While auditors largely pressed the Education Department on its perceived shortcomings, they found a few bright spots in the agency's efforts to boost academic outcomes for underserved students.

Auditors wrote that school officials across the state largely appreciated the department's efforts in helping them track down strategies for attacking the academic gap. Auditors and legislators alike praised the fourth program evaluated — Regional Centers of Excellence — as an example of the kind of support the agency could scale up to better serve more students.

"In regard to the Regional Centers of Excellence, I have to say, my hat goes off to the service cooperatives because they have made that program successful," Rep. Sondra Erickson, R-Princeton, said.

Minnesota Education Commissioner Heather Mueller acknowledged there are areas where her department can improve, but she pushed back on several findings.

Mueller told lawmakers that while she appreciated the audit's lauding of the Regional Centers of Excellence program, she noted that the initiative boasts enough funding for 57 full-time positions.

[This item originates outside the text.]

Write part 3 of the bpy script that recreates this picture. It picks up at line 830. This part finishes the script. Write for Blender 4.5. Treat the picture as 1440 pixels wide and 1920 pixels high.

The other three programs evaluated by the auditors employ a combined seven full-time employees. That means that in one office, Mueller said, one person may be tasked with coordinating with nearly 200 school districts.

She also took issue with auditors' interpretation of a state law that requires the Education Department to report its evaluations of districts' compliance with the World's Best Workforce program.

While auditors wrote that the department should issue an annual report that dissects three years' worth of data, Mueller contends that the law as written means the department only needs to produce the report every three years.

"The plain language of the statute does not state that the reviews must occur annually," Mueller said.

Mueller told lawmakers that if they want her department to beef up its efforts in areas the auditors noted, they should allocate more funding.

She also told legislators that external factors, such as students' home lives and their access to extracurricular activities, play a role in producing disparate academic outcomes.

Auditors largely agreed. They wrote that those factors are essential to understanding why some students fall behind, because "if a student's basic needs are not being met, it can be difficult to focus on instruction."

External factors can in turn affect how well students do on standardized tests, auditors wrote. And kids who get pulled out of class more frequently miss enrichment opportunities, such as art or music classes, hindering their education.

"What we really need to be thinking about is what leads to that gap," Mueller said.